Customer journey mapping involves design, domain and facilitation skills, data from primary research, such as personal interviews, focus group sessions, brainstorming and shadowing, as well as secondary research such as gathering and collaborating information from databases within the organization, websites, social media, among others.

Once a company has a journey map, it can overlay digital possibilities over it, for example decide where social interactions are important or a mobile application should be created or a personal customer interaction needs to happen. Some of the points of customer delight include:

  • Text mining: Text insights derived from sentiment analysis, customer profiling, social media monitoring, and predictive analytics
  • Mobile commerce: Safe and secure mobile payment applications and the ability to gain access to new channels of consumer engagement
  • Active listening and social monitoring: Keeping a pulse on brand conversations, and building advocacy using social media.
  • Cloud development: Ensuring your applications are more agile, scalable, on-demand and extensible for the future
  • Omni-channel customer experience: Creating seamless customer experiences by using all advertising channels cohesively
  • Services & contact center analytics: Analytics-backed targeted communications to optimize marketing spend and service levels

An accurate journey map takes a few weeks to develop and typically has a shelf life of a few years. But it can also become a live and dynamic document that can eventually be updated in real time in this connected world. Such a map can be of immense value for organizations today as they explore ways to use digital technologies or even transform themselves digitally.

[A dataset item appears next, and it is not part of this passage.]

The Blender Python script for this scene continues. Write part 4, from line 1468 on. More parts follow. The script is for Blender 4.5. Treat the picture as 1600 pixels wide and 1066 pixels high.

But companies must first assess their business objective, digital maturity and how such a map fits into their specific digital transformation journey. While some customers might take the leap into creating their own listening command center, some others need to create a social strategy to begin with, while for some others it might be most important to undertake cloud initiatives first to meet the demands of the business. Customer insight apart, digital maps can help organizations visualize which aspects of their business they should focus on, which in turn helps them decide their technology priorities and investments and ensure business success.

Even as most companies equate digital with providing superior customer experience, it is but a first step towards digital transformation, although a critical one. Digital extends beyond customer engagements and can help companies create new business models, drive operational excellence and enhance employee engagement to succeed.